Note: When you originally created your ssh key-pair, the key generation program you used may have given you an option to locally encrypt your private key file.  If you took that option, you entered a passphrase to encrypt your private key, and at this point, you will need to supply that passphrase again, so as to be able to use your private key.
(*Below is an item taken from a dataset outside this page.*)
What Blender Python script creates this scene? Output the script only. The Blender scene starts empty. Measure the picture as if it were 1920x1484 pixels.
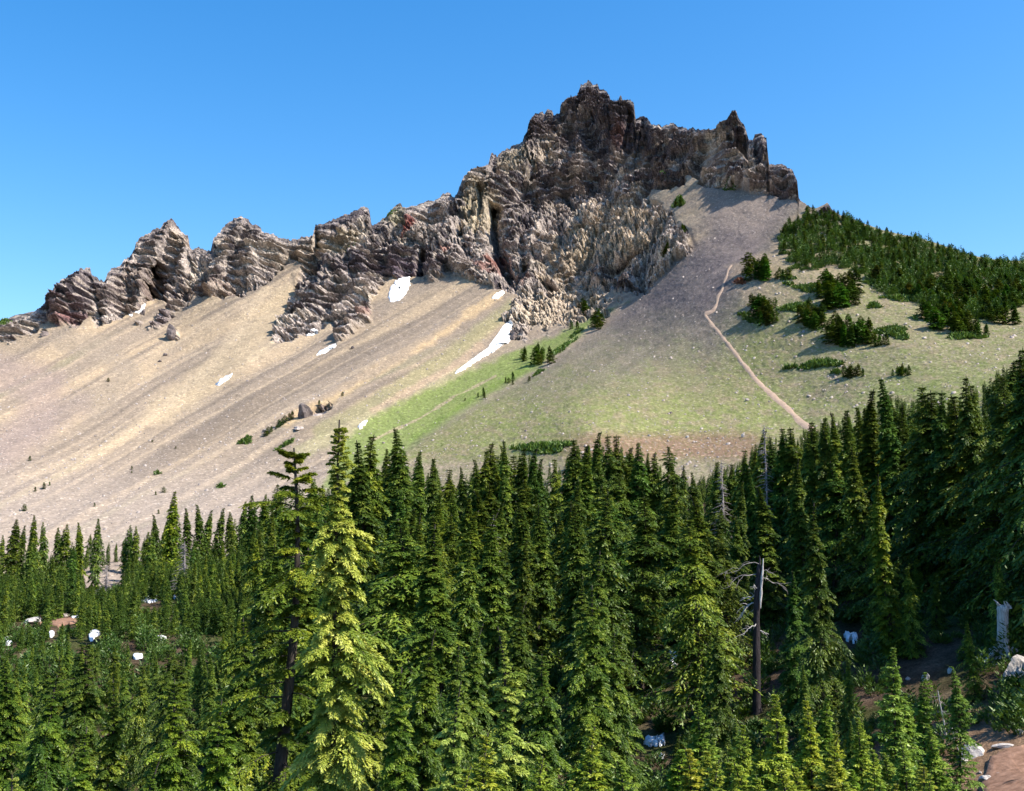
import bpy, math, random
import numpy as np
rnd = random.Random(7)
RS = np.random.RandomState

# ------------------------------------------------------------------ camera, world, sun
FPX, CX, CY = 2059.0, 960.0, 742.0          # focal length and centre, in pixels of the 1920 px wide photograph
PITCH = math.atan(258.0 / FPX)
S = bpy.context.scene
cd = bpy.data.cameras.new('camera'); cam = bpy.data.objects.new('camera', cd)
S.collection.objects.link(cam); S.camera = cam
cam.location = (0, 0, 0); cam.rotation_euler = (math.pi / 2 + PITCH, 0, 0)
cd.sensor_width = 36.0; cd.lens = 36.0 * FPX / 1920.0
cd.clip_start = 0.1; cd.clip_end = 20000

SUN_ELEV, SUN_AZ = math.radians(49), math.radians(110)     # azimuth clockwise from the view direction (+Y)
w = bpy.data.worlds.new('World'); S.world = w; w.use_nodes = True
nt = w.node_tree; bg = nt.nodes['Background']
sk = nt.nodes.new('ShaderNodeTexSky'); sk.sky_type = 'NISHITA'; sk.sun_disc = False
sk.sun_elevation = SUN_ELEV; sk.sun_rotation = SUN_AZ
sk.altitude = 300; sk.air_density = 1.15; sk.dust_density = 1.3; sk.ozone_density = 1.9
hs = nt.nodes.new('ShaderNodeHueSaturation'); hs.inputs['Saturation'].default_value = 1.45; hs.inputs['Value'].default_value = 1.0; hs.inputs['Hue'].default_value = .502
nt.links.new(sk.outputs[0], hs.inputs['Color']); nt.links.new(hs.outputs[0], bg.inputs[0]); bg.inputs[1].default_value = 0.135
sd = bpy.data.lights.new('sun', 'SUN'); so = bpy.data.objects.new('sun', sd); S.collection.objects.link(so)
sd.energy = 4.9; sd.angle = math.radians(0.53); sd.color = (1.0, 0.93, 0.80)
so.rotation_euler = (math.pi / 2 - SUN_ELEV, 0, math.pi - SUN_AZ)
so.location = (100, -20, 200)
S.view_settings.view_transform = 'Standard'; S.view_settings.look = 'None'
S.view_settings.exposure = 0.86; S.view_settings.gamma = 1.0
S.cycles.max_bounces = 5; S.cycles.diffuse_bounces = 1; S.cycles.glossy_bounces = 1
S.cycles.transmission_bounces = 2; S.cycles.transparent_max_bounces = 4
S.cycles.use_adaptive_sampling = True; S.cycles.adaptive_threshold = 0.02

# ------------------------------------------------------------------ geometry helpers
cp, sp_ = math.cos(PITCH), math.sin(PITCH)
def ray(px, py):
    """direction of horizontal length 1 through a pixel of the photograph"""
    px = np.asarray(px, float); py = np.asarray(py, float)
    a = (px - CX) / FPX; b = (CY - py) / FPX
    x = a + 0 * b; y = cp - b * sp_ + 0 * a; z = sp_ + b * cp + 0 * a
    h = np.hypot(x, y)
    return x / h, y / h, z / h
def proj(x, y, z):
    d = y * cp + z * sp_; u = -y * sp_ + z * cp
    return CX + FPX * x / d, CY - FPX * u / d
def sstep(a, b, x):
    t = np.clip((x - a) / (b - a), 0, 1); return t * t * (3 - 2 * t)

_rs = RS(3); PERM = _rs.permutation(4096).astype(np.int64); PERM = np.concatenate([PERM, PERM, PERM])
_g = _rs.normal(size=(4096, 3)); GR = (_g / np.linalg.norm(_g, axis=1)[:, None]).astype(np.float32)
JT = _rs.rand(4096, 3).astype(np.float32)
def hsh(i, j, k): return PERM[(PERM[(PERM[i & 4095] + j) & 4095] + k) & 4095]
def noise(x, y, z=None):
    x = np.asarray(x, np.float64); y = np.asarray(y, np.float64)
    z = np.zeros_like(x) + .37 if z is None else np.asarray(z, np.float64)
    i, j, k = np.floor(x).astype(np.int64), np.floor(y).astype(np.int64), np.floor(z).astype(np.int64)
    fx, fy, fz = (x - i).astype(np.float32), (y - j).astype(np.float32), (z - k).astype(np.float32)
    f = lambda t: t * t * t * (t * (t * 6 - 15) + 10)
    u, v, w_ = f(fx), f(fy), f(fz); out = 0
    for a in (0, 1):
        for b in (0, 1):
            for c in (0, 1):
                g = GR[hsh(i + a, j + b, k + c)]
                n = g[..., 0] * (fx - a) + g[..., 1] * (fy - b) + g[..., 2] * (fz - c)
                out = out + n * (u if a else 1 - u) * (v if b else 1 - v) * (w_ if c else 1 - w_)
    return out * 1.6
def fbm(x, y, z=None, o=4, g=.5):
    s, a, t = 0, 1.0, 0
    z = np.zeros_like(np.asarray(x, float)) if z is None else z
    for q in range(o):
        f = 2.03 ** q
        s = s + a * noise(x * f + 17.3 * q, y * f - 9.1 * q, z * f + 4.7 * q); t += a; a *= g
    return s / t * 1.3
def worley(x, y, z):
    i, j, k = np.floor(x).astype(np.int64), np.floor(y).astype(np.int64), np.floor(z).astype(np.int64)
    d1 = np.full(x.shape, 9., np.float32); d2 = d1.copy(); idn = np.zeros(x.shape, np.int64)
    for a in (-1, 0, 1):
        for b in (-1, 0, 1):
            for c in (-1, 0, 1):
                hh = hsh(i + a, j + b, k + c); J = JT[hh]
                d = (i + a + J[..., 0] - x) ** 2 + (j + b + J[..., 1] - y) ** 2 + (k + c + J[..., 2] - z) ** 2
                n1 = d < d1
                d2 = np.where(n1, d1, np.minimum(d2, d)); d1 = np.where(n1, d, d1); idn = np.where(n1, hh, idn)
    return np.sqrt(d1), np.sqrt(d2), JT[idn][..., 1]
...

More information and background on ssh can be found in the manual pages of your computer's OS, or at various places on the web, such as here.

On Windows:

There are many SSH clients for Windows such as MobaXterm, XShell, which are known to run properly with the Openssh servers that AERPAW uses.  Please refer to the respective documentation or help material for such applications to know how to use them, how to specify the key to use, and how to specify to log in as the user "root".  Make sure you point your SSH client application to 

(i) the right ssh private key for the public key you uploaded on AERPAW portal

(ii) the right destination IP address for your experiment

(iii) make it use the username “root”) 

Alternatively, assuming you are using the Windows Subsystem for Linux (WSL) solution to be able to establish the VPN connection to your experiment in AERPAW, you can also use ssh from inside the WSL environment.  If you do, you should follow the instructions above for Linux, including placing the ssh keys in appropriate locations inside WSL, such as the home directory "~".

Log into the OEO-CONSOLE

In addition to the AVNs corresponding to your target Resources, you must also login to the OEO Console.  There are two minor differences between accessing the AVNs and the OEO-CONSOLE.

The first is that the IP address of the OEO-CONSOLE always ends with the byte of 62. 

The second, optional, step is for forwarding data from the vehicle emulation to a local install of QGroundControl , described in Section 3.1.1.  This step is not necessary if a graphical visualization of the vehicles is not desired. In order to forward the vehicle data to the local install of QGroundControl, a port forwarding should be enabled from each vehicle that is to be monitored to the local Experimenter's system. The transport protocol is TCP and the port number to be forwarded is 5760.  If multiple vehicles are used, all their data come (multiplexed) through the same 5760 port.

For example, to ssh into the OEO-CONSOLE of the same experiment as above the Experimenter should use:

ssh -i ~/.ssh/my_aerpaw_key -L 5760:127.0.0.1:5760 root@192.168.108.62

For details on how to forward the ports on various platforms, please see this page.

Continuing to Development

Subsequent parts of this User Manual, specifically Sections 3 and 4, provide instructions for developing your Experiment, after you have logged into the AVNs and the OEO Console as above.  The information in these sections are arranged as follows.  (Before continuing on to them, we recommend you finish reading the remaining subsections of Section 2.)

Section 3 describes the general framework common to all AERPAW Experiments.  The part of Section 3 before any of the subsections (i.e., "Experiment Structure Overview" is a perspective on envisioning scenarios that can potentially map onto AERPAW Experiments.

Section 3.1, and its subsections, describe the few categories to which all Sample Experiment software can be seen to belong - Radio, Vehicle Control, Traffic Generator, and Data Collection.  Section 3.2 complements it by showing how these categories of software fit together, and how the Experimenter may monitor, control, and generally orchestrate them using the OEO Console.  Together, these two subsections provide a structure in which all the software described in Section 4 fit in.

Section 3.3 provides a specific sample integration of examples of the different  classes of software.  Section 3.4 expands on running these pieces of software.  Section 3.5 provides specific help in data post-processing.

After this, you are ready to look at information specific to each Sample Experiment, as presented in various parts of Section 4.